Nonetheless we can all rest assured that the problems with subprime are contained, right?
‘A cruel vise is starting to reach a lot of people.’”
And guess what part of the anatomy it’s starting to squeeze.
The crown jewels ?
For FBs, it the cubic zirconia
“When Howard Little got a call last year about refinancing, he decided the time was right to pull money out of his home in Boulder Creek to invest in real estate. He bought a house in Sacramento and figured he’d have steady rental payments to supplement his disability income.”
You just gotta love the data mining of public records. Find people with lots of equity, gorilla market them until they finally break. I’m not absolving the borrower here, but I imagine that eventually the temptation of riches becomes just too great for many folks. Not long ago, the equity data would have been to get at easily and in large quantities, now that everything is electronic, it probably takes less than a hour to assemble this info on large numbers of people and then the calls/letters start.
My insurance lady / financial advisor tried to get me to buy an annuity. I looked closely at the details and would have had to pay 3% annually! Of course I turned that one down. She manages a good chunk of my nest egg, but is unaware of the remainder. I’m foolishly paying 1.48% expenses on municipal bonds, but will be moved to Class A of that fund, with half the expenses and a Morningstar 4 star rating starting in the winter of 2008. I’m into Vanguard index funds also, and go for low expenses. Gotta do that to make up for the insurance gal’s management. I’m doing okay with the investments she is managing, but I only balk about the expenses. She’s a friend anyway.
I have rejected a lot of extra personal financial deals from her because I am more wary of expenses these days than before. The handicapped guy in the article is a loser. Forking over his freedom to a bank, what freedom he had left, basically. What a shame. Where’s his self-dignity?
“it probably takes less than a hour to assemble this info on large numbers of people and then the calls/letters start.”

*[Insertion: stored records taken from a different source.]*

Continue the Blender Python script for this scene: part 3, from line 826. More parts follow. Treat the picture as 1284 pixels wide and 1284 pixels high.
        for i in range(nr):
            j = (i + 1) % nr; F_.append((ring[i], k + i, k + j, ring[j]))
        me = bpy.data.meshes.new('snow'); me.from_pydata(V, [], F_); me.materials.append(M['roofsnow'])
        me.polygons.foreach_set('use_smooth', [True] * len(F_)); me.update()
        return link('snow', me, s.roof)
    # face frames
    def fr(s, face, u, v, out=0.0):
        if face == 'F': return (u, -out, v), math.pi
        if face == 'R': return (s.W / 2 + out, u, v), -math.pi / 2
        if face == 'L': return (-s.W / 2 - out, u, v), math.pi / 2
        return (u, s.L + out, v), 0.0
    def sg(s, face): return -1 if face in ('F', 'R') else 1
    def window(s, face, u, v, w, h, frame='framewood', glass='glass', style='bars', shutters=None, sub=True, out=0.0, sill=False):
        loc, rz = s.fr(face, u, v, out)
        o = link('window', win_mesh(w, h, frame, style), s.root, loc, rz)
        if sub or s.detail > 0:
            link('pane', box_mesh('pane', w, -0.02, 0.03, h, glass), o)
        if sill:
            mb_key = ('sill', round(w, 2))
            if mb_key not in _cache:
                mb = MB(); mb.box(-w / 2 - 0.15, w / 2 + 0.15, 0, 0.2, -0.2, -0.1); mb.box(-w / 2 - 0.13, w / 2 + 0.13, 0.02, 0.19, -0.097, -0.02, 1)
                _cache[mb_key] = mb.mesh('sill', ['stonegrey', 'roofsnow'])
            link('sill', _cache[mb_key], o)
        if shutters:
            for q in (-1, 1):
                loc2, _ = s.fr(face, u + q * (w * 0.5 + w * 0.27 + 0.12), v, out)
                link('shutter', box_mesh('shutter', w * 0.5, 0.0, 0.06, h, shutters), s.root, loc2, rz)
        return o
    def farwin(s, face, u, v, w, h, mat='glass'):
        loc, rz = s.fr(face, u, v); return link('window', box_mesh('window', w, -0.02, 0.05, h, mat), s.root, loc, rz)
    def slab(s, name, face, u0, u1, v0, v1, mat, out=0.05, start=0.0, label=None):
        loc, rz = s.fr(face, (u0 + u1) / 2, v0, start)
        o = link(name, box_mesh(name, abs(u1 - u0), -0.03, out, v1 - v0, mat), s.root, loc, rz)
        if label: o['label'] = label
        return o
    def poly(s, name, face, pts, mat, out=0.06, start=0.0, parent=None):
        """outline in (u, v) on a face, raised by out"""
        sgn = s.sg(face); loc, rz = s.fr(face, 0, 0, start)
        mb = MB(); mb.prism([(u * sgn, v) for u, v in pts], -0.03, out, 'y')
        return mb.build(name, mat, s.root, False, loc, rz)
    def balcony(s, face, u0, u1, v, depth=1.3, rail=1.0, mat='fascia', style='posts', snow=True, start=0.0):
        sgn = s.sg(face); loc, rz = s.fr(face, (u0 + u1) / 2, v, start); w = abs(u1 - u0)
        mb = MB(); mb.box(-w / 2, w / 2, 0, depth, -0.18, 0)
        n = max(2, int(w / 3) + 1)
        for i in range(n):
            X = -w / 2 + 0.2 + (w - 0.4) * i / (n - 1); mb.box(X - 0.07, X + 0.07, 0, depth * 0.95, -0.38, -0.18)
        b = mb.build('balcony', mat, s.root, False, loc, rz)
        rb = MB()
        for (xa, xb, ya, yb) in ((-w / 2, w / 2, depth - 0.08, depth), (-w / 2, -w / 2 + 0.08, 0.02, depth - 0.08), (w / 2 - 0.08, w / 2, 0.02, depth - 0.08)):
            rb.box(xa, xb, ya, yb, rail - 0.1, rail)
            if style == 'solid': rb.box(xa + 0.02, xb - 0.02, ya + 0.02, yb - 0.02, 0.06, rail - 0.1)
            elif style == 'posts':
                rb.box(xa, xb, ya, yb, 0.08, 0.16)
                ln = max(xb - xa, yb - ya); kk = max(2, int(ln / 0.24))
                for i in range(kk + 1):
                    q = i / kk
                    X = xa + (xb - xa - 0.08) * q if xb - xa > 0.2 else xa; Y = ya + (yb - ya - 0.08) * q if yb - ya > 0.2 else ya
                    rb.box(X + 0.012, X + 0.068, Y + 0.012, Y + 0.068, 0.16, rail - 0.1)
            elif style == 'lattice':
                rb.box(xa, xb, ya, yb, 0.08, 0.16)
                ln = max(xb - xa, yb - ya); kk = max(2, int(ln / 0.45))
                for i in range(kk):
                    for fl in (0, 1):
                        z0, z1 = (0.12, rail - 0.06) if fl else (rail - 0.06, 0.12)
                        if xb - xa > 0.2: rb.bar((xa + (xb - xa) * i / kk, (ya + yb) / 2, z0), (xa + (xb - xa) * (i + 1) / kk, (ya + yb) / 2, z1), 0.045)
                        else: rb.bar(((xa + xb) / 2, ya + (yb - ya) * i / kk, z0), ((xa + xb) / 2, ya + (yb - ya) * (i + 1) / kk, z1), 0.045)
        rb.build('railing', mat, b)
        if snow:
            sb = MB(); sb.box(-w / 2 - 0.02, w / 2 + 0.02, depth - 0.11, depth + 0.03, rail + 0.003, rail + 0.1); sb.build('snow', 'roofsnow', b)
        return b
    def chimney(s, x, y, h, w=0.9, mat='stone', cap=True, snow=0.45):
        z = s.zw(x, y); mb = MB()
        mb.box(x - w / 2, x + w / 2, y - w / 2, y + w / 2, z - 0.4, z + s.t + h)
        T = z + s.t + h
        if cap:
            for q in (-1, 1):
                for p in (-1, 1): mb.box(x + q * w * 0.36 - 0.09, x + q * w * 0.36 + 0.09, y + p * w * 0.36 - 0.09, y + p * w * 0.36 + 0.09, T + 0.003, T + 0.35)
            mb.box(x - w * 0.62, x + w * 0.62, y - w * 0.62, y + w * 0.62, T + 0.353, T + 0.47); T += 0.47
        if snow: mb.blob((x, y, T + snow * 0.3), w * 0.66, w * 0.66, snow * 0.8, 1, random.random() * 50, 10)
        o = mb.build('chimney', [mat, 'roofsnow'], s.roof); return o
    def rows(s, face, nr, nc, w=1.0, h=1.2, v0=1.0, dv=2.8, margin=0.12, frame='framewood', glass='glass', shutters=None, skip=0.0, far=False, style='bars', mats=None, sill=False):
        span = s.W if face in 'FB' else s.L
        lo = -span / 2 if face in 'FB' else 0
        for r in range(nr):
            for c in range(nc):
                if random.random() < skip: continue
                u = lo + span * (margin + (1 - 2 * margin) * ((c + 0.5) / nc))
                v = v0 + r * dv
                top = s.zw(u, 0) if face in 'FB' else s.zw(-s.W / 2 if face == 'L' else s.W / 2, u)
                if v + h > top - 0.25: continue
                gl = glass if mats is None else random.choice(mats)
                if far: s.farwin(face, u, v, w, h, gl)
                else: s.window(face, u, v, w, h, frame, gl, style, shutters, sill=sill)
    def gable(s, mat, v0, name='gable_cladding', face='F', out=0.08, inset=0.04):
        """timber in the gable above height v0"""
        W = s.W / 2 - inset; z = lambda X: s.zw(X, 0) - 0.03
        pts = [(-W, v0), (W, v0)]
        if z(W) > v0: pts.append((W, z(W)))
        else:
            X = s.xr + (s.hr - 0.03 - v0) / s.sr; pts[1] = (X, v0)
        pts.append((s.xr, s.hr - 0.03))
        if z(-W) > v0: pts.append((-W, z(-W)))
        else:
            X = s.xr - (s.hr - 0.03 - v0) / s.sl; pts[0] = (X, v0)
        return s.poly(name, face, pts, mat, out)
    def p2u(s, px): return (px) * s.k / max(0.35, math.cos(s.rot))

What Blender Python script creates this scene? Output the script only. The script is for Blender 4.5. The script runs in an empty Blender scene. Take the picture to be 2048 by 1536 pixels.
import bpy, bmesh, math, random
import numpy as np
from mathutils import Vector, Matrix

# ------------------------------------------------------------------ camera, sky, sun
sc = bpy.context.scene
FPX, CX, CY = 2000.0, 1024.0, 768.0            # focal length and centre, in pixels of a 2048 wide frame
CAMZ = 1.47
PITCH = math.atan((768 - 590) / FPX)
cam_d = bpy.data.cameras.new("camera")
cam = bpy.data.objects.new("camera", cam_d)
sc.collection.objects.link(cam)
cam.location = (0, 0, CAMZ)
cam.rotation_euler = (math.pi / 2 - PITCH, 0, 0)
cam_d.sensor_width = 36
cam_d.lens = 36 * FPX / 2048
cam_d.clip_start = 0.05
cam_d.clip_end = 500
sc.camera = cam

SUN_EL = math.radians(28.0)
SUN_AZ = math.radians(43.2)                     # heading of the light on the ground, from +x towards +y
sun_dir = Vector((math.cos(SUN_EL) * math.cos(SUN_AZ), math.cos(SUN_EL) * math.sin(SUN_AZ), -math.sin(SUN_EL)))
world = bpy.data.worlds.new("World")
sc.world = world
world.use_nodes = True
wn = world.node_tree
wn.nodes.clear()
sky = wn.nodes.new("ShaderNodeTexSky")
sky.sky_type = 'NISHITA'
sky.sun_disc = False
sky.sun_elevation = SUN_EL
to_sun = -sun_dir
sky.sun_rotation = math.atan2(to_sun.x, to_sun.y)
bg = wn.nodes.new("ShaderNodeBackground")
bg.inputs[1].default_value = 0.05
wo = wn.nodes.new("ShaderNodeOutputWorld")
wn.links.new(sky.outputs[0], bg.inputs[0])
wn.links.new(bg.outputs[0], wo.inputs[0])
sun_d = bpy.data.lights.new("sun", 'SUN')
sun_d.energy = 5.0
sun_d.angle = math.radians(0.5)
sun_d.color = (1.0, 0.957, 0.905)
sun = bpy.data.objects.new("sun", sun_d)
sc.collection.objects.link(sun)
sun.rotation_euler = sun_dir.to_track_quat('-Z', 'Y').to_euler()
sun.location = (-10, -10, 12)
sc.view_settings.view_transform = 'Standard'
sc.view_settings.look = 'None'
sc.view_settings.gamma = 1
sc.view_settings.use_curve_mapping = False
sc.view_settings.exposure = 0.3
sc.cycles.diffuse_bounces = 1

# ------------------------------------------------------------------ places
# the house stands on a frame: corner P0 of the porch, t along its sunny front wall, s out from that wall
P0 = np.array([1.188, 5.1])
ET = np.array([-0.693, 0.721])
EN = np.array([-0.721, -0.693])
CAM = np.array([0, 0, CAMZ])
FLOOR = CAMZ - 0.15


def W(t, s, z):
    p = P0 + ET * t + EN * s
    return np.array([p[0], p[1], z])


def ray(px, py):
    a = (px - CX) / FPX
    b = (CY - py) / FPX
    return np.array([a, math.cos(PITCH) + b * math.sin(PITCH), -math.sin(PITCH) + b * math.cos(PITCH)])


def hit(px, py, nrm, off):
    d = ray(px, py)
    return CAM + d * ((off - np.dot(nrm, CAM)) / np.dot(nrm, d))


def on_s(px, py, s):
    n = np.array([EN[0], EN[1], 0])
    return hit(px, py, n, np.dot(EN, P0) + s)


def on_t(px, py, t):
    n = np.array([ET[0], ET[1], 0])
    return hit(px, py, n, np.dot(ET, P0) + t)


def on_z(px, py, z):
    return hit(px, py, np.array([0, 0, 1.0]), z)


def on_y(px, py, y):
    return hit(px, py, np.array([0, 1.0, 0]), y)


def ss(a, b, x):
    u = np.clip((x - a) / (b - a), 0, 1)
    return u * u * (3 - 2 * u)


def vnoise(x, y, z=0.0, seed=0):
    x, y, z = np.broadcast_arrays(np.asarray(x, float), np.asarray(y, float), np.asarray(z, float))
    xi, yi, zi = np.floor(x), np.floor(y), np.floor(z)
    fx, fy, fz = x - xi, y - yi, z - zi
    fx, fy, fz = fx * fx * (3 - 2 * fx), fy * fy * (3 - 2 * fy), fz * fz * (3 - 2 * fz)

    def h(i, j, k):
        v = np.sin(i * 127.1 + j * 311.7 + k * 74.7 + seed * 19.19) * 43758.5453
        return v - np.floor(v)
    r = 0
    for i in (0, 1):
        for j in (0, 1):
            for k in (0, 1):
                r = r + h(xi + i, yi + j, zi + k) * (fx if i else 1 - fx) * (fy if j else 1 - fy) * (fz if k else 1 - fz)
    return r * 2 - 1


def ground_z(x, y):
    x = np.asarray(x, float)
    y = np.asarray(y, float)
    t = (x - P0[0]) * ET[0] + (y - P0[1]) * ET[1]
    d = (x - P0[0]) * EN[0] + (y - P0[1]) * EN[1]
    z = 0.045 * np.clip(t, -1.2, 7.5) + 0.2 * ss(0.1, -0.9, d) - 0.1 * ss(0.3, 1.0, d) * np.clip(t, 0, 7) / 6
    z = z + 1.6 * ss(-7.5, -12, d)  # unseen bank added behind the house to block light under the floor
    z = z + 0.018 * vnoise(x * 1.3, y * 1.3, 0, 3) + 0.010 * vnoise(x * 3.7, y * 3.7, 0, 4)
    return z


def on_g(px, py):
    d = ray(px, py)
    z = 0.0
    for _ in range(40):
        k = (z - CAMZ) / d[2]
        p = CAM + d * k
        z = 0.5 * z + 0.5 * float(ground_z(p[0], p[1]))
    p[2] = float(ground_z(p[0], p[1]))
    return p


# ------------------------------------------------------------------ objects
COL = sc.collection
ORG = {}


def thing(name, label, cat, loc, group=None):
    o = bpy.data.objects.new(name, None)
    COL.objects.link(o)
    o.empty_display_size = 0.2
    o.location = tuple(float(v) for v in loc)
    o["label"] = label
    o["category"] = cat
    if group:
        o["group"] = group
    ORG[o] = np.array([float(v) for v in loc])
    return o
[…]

Which is why I no longer answer my land line nor have an answering machine. Anyone who really needs to get a hold of me has my cell number. The cold callers get to hear my phone ring.
‘Why don’t they want to pull the trigger?’
Because the barrel of the gun is in their mouth?
‘It’s going on everywhere, but most places not as severely as [in Orange County],’ Lohrenz said. ‘People here had to contort themselves into pretzels to qualify for loans.’
A transparent lie - people had merely to breathe in order to qualify for loans. That is the problem.
“Sales of new homes in Fresno County slid 16.7% in April as the real estate market continued to struggle, according to figures released Friday.”
Hey its F-R-E-S-N-O!!! It is not Sun Valley or Telluride.